━━━━━ Record set ━━━━━
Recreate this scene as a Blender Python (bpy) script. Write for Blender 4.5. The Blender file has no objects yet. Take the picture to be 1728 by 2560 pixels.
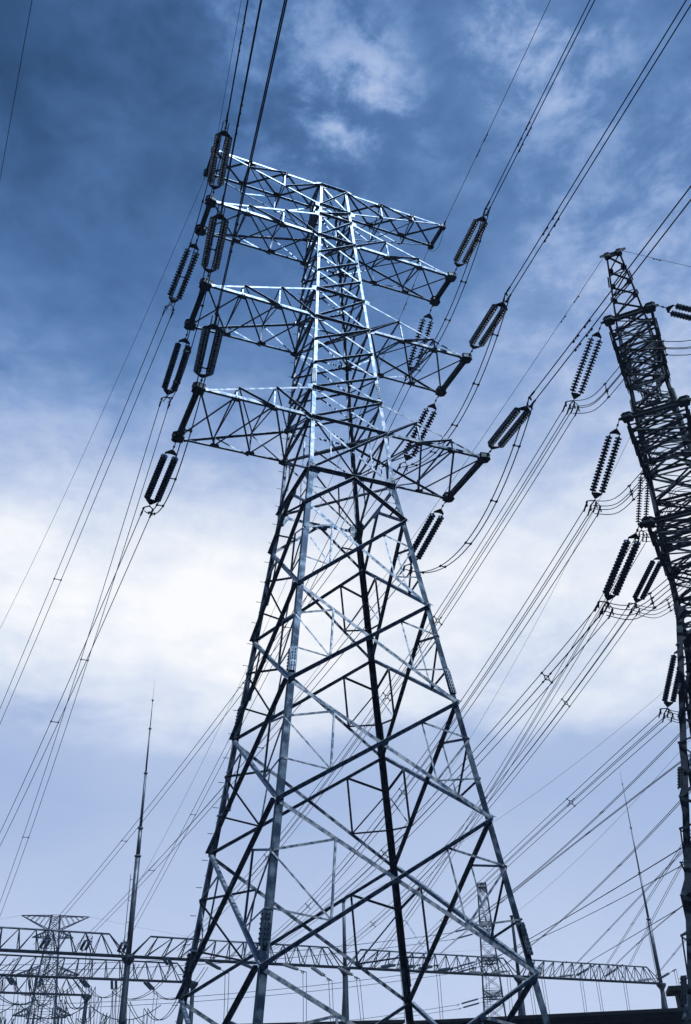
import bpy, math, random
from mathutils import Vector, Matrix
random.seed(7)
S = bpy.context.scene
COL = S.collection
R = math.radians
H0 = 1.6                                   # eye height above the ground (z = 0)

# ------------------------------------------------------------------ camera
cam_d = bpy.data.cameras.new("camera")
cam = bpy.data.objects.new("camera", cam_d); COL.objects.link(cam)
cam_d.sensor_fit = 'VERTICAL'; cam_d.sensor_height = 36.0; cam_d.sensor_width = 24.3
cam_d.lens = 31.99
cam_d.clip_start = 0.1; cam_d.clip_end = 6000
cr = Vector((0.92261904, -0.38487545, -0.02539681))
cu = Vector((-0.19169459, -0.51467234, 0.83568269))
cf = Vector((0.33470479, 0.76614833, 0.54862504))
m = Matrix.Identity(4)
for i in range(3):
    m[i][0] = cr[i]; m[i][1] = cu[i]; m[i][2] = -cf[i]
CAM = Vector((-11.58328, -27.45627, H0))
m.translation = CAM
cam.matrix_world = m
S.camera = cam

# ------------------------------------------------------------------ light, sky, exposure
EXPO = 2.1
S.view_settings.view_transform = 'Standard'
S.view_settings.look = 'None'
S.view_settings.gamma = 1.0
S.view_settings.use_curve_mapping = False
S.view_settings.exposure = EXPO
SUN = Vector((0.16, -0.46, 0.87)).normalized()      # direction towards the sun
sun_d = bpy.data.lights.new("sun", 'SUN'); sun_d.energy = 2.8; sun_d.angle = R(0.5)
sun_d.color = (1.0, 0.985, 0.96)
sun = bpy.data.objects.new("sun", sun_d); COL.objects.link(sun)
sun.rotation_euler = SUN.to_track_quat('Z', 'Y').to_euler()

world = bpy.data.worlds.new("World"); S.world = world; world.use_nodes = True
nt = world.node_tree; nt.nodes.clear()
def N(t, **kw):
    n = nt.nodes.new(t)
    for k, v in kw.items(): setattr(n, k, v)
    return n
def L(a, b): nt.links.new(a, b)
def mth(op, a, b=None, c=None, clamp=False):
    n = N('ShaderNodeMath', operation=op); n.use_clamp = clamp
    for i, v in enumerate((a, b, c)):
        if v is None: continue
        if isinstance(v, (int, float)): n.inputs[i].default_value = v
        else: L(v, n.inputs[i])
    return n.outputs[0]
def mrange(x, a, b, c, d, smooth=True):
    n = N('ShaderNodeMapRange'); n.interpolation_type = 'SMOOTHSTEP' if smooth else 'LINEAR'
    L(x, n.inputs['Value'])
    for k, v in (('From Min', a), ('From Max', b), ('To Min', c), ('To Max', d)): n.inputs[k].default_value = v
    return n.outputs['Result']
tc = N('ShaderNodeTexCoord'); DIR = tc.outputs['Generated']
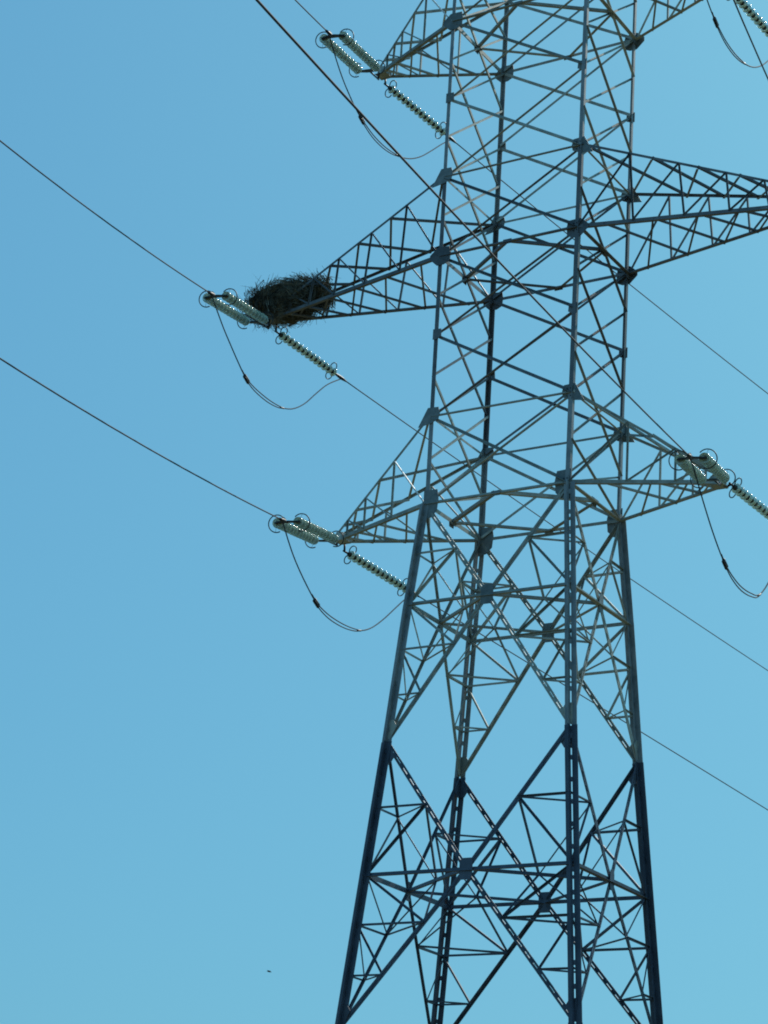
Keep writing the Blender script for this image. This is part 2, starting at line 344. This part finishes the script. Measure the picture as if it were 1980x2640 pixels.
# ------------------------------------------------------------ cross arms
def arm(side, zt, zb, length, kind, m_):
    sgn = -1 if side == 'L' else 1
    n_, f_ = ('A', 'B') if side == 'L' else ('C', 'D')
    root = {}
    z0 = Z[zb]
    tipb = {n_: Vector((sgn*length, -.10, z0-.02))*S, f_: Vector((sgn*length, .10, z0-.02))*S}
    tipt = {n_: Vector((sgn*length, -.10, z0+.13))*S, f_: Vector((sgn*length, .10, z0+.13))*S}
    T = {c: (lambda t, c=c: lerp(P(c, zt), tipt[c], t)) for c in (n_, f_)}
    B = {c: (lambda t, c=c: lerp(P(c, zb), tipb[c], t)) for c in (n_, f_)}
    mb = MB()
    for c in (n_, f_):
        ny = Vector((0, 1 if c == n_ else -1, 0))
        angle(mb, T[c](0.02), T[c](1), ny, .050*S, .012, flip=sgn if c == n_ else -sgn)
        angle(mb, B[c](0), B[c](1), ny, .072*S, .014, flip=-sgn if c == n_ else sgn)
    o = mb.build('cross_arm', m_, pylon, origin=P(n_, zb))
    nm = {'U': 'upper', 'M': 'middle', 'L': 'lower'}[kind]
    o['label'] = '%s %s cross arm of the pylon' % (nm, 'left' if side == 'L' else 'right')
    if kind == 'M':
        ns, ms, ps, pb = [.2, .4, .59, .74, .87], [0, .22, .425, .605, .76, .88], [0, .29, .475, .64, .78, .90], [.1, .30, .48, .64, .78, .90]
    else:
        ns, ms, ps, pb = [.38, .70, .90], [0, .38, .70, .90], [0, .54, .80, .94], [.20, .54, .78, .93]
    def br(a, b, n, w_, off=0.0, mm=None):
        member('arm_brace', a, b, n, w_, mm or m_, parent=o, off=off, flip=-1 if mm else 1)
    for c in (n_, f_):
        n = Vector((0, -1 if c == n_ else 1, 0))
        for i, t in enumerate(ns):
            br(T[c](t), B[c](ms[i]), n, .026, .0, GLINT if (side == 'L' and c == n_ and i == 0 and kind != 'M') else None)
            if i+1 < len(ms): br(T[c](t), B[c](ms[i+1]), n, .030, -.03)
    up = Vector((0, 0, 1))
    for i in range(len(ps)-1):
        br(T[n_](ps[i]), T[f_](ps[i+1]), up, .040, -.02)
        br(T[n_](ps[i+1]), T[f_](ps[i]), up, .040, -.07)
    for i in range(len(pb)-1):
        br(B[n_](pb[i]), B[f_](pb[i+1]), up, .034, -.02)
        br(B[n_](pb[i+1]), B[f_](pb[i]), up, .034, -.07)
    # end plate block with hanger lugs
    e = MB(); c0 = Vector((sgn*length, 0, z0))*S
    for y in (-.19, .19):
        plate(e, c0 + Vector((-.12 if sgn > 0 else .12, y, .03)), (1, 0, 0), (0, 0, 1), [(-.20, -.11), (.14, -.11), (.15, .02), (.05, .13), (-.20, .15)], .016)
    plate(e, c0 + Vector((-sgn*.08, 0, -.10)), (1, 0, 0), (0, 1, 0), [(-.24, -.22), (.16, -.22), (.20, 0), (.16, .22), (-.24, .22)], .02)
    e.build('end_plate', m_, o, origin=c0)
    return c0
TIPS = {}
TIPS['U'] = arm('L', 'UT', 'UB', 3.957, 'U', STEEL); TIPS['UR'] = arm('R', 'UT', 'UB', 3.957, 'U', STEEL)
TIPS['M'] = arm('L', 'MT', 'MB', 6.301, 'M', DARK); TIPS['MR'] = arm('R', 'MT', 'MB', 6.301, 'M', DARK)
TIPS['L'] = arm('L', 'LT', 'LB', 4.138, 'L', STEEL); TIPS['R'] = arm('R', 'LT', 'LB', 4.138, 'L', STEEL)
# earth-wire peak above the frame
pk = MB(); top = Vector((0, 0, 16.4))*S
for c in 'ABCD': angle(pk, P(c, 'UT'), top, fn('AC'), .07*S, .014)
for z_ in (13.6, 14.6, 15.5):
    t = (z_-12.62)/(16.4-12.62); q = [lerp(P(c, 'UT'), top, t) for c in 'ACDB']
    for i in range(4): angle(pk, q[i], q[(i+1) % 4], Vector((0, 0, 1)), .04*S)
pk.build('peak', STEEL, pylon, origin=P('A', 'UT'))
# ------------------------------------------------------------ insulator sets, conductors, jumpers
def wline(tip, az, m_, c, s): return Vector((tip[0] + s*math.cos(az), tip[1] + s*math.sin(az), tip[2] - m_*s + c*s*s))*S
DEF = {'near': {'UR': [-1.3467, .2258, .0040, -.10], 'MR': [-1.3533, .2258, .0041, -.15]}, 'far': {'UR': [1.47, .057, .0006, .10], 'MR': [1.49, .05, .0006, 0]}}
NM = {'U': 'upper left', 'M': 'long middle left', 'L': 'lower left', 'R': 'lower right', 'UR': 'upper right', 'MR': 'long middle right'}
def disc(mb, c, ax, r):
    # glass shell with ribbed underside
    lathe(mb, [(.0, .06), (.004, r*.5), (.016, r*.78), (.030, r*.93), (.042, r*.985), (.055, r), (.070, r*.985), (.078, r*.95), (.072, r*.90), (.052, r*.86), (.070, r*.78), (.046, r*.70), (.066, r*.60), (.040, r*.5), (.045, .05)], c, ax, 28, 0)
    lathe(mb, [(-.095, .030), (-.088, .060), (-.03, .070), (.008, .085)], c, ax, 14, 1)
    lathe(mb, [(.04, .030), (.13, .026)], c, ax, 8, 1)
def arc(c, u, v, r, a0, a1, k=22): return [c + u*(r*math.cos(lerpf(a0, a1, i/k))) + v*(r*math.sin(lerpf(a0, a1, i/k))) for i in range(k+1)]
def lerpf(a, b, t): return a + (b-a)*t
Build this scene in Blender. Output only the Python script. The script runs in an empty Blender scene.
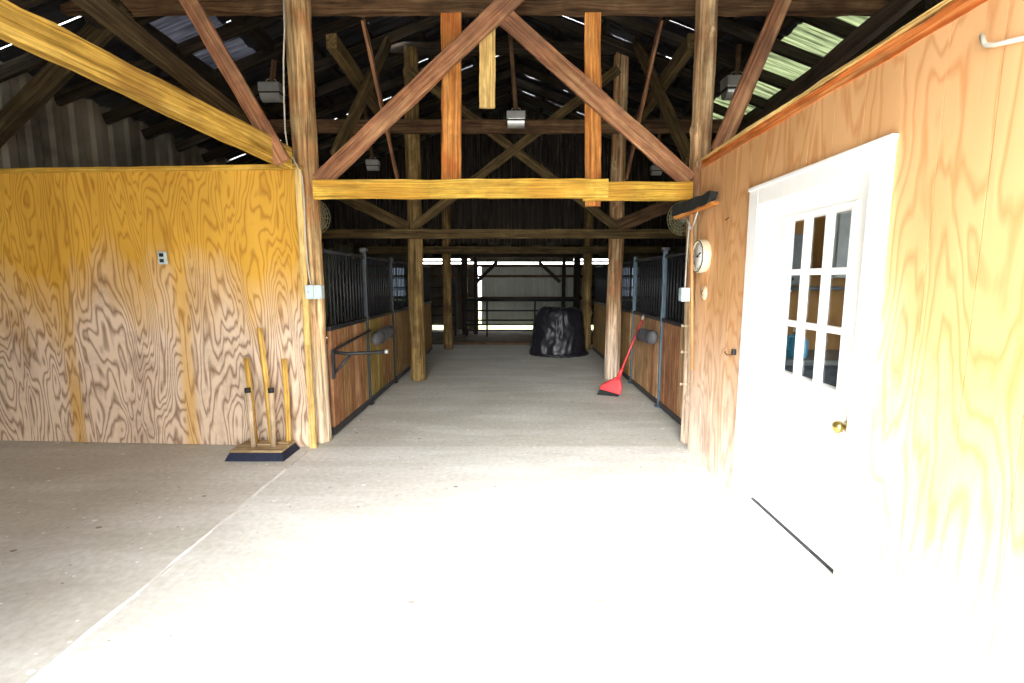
━━━━━
Do this: Every line from the start of the listing above through the line with "ground (z = 0)" should be repeated exactly; skip the pictures and add nothing else.

Reply:
Recreate this scene as a Blender Python (bpy) script. Write for Blender 4.5. The Blender file has no objects yet. Take the picture to be 1728 by 2560 pixels.
import bpy, math, random
from mathutils import Vector, Matrix
random.seed(7)
S = bpy.context.scene
COL = S.collection
R = math.radians
H0 = 1.6                                   # eye height above the ground (z = 0)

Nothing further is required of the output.